### Stated task
Search the material for the string "left", then return every line where it is found.

— START OF Supplied data —

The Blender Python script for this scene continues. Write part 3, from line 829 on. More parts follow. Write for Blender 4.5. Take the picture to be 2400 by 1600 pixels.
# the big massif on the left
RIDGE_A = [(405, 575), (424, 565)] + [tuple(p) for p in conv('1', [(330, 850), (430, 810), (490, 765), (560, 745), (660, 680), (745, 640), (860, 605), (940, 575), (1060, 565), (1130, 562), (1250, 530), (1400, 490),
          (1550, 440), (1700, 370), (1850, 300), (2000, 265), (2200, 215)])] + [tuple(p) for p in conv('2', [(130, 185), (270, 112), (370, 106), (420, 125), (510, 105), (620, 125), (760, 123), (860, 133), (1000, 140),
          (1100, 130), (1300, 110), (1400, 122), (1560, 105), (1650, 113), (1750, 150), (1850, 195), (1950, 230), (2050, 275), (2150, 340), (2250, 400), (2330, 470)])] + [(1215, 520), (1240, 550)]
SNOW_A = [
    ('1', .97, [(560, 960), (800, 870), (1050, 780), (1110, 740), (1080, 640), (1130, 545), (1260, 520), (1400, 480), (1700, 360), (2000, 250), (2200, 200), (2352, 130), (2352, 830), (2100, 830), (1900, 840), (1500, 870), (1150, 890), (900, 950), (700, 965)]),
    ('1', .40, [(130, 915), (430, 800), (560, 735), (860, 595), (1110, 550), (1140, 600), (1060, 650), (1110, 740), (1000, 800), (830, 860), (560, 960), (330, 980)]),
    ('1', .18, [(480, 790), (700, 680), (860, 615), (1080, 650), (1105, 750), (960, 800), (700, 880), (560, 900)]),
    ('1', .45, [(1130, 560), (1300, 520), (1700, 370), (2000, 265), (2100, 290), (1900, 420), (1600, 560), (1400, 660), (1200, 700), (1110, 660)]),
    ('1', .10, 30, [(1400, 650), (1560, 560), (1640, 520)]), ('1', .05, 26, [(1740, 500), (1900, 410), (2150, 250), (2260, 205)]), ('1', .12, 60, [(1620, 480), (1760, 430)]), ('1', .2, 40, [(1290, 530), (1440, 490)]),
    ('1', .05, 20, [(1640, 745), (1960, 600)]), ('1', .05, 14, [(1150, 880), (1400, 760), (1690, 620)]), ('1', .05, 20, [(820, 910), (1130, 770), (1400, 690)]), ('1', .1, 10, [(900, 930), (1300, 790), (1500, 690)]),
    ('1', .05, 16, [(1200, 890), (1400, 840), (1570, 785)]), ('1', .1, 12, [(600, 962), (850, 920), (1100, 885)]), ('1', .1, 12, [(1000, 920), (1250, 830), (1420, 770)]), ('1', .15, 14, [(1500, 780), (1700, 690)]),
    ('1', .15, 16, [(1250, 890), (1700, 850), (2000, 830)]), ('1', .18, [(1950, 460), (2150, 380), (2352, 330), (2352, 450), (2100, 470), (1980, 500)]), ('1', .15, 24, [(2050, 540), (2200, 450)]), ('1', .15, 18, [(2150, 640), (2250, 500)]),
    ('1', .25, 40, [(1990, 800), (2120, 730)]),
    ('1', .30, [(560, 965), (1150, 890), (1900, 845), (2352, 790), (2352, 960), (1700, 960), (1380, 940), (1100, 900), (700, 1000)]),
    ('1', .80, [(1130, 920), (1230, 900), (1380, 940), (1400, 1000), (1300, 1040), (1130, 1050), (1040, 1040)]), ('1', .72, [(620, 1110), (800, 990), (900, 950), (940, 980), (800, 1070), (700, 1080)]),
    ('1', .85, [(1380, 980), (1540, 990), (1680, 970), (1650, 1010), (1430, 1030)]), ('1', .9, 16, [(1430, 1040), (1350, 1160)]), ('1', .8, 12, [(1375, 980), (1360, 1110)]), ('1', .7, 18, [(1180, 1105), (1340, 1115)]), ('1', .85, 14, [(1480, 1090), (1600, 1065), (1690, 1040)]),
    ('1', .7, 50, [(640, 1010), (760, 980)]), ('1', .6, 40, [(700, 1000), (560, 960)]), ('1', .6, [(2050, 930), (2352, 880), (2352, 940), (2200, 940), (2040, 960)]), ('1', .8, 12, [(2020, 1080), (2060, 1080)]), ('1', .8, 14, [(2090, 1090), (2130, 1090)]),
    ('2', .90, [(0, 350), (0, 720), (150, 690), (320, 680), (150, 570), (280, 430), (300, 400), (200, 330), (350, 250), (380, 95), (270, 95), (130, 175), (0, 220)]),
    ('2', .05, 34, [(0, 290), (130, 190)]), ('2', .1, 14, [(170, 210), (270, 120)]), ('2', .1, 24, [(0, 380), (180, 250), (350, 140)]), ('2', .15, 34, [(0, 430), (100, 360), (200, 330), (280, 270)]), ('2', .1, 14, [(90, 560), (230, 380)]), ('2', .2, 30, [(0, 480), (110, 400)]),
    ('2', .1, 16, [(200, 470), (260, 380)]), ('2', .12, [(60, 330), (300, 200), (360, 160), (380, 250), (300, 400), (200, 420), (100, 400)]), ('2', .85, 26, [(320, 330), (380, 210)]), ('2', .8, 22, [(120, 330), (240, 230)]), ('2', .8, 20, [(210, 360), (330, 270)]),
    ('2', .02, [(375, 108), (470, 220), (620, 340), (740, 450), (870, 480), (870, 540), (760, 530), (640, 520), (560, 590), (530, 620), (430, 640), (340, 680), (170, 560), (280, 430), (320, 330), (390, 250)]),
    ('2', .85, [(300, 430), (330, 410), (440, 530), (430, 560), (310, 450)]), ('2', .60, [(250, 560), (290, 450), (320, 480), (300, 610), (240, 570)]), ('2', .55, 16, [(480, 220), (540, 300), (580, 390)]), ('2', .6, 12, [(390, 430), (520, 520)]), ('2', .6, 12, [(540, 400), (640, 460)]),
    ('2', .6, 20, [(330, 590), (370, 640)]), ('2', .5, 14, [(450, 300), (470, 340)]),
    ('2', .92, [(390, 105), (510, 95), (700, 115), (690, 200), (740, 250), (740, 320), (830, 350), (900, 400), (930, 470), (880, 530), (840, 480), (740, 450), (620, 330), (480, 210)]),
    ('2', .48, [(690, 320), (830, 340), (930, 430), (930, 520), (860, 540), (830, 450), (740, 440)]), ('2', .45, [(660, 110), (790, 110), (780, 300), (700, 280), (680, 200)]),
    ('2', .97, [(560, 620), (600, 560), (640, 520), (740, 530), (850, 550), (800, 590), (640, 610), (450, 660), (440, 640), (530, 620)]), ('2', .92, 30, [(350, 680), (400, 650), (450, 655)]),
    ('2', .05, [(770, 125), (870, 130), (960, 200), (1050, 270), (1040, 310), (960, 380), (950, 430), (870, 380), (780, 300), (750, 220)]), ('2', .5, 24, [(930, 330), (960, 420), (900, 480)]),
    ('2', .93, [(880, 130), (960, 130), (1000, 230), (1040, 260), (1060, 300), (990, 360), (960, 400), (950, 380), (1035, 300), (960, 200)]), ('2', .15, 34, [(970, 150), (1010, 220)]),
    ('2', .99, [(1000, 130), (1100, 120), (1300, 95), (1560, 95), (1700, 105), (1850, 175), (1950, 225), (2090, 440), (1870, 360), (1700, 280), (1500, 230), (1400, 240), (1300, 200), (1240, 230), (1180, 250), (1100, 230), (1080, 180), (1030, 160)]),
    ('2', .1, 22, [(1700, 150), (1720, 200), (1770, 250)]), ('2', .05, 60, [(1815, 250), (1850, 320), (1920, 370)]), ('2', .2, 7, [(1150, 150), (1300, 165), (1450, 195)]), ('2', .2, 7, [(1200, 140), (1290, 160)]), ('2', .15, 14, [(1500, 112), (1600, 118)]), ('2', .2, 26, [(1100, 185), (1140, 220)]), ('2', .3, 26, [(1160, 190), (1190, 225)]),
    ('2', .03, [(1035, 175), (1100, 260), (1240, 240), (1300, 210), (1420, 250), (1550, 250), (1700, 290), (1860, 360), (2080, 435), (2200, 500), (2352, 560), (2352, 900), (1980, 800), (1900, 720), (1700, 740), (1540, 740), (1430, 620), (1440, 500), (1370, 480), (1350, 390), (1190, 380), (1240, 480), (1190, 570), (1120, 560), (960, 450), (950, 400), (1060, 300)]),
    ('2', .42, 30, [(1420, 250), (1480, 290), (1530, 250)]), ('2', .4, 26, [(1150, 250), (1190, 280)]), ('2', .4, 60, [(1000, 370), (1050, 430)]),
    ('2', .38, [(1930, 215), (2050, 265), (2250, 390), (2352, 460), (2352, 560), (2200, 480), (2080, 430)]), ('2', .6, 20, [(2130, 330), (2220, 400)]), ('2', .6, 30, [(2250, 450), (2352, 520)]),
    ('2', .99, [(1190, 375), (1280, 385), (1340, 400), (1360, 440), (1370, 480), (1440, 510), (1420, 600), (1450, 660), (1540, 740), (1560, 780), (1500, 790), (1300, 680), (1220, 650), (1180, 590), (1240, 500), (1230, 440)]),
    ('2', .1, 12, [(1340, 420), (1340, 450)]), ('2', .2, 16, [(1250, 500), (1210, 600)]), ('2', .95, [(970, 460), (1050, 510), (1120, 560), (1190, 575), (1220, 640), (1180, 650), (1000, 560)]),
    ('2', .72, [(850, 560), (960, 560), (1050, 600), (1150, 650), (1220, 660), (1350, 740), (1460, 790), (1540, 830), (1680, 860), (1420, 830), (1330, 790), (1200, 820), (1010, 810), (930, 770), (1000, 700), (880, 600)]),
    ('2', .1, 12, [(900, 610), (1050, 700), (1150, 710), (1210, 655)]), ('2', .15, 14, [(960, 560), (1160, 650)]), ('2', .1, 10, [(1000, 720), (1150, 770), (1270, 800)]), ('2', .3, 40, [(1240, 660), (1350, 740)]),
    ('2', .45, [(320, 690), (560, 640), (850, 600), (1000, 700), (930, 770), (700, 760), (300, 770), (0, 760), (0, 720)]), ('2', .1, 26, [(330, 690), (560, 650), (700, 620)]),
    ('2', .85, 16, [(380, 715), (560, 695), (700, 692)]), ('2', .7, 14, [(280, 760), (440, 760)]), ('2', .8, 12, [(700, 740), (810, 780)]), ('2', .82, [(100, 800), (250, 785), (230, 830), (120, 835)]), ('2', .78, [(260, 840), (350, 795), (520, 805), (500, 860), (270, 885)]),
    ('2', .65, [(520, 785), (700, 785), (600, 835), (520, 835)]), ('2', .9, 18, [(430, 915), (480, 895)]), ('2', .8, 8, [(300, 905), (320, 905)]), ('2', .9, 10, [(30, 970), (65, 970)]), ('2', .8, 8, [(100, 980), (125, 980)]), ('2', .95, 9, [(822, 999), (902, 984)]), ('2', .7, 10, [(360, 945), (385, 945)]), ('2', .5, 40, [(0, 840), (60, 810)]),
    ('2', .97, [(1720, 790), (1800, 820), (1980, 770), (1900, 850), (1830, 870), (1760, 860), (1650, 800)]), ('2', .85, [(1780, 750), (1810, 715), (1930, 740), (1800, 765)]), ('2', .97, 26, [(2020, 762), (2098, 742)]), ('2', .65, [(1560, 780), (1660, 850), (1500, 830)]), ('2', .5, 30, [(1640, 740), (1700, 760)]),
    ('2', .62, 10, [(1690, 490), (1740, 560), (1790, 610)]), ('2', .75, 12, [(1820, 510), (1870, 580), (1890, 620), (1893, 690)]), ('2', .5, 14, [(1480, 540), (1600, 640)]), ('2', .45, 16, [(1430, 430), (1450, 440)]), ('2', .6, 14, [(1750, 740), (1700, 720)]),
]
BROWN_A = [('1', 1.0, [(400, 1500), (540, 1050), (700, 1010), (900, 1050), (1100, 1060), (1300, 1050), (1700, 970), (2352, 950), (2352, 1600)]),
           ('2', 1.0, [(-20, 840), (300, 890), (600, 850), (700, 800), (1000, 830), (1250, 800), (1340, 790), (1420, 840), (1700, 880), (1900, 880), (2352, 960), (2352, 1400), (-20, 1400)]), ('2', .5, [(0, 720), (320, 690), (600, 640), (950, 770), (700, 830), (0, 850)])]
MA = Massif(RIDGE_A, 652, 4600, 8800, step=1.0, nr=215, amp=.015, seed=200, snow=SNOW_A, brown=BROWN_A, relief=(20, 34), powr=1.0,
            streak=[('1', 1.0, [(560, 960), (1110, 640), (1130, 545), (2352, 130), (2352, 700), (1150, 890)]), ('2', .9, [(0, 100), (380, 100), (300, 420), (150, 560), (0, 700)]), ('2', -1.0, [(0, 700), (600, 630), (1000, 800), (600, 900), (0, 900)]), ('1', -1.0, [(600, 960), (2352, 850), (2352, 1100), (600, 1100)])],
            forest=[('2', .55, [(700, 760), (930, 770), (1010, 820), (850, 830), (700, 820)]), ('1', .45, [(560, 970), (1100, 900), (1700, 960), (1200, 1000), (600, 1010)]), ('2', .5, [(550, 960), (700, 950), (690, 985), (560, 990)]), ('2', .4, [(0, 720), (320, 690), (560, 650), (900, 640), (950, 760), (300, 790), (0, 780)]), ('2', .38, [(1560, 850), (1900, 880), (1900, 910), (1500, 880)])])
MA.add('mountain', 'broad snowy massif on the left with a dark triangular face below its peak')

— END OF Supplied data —

### Final result
# the big massif on the left
MA.add('mountain', 'broad snowy massif on the left with a dark triangular face below its peak')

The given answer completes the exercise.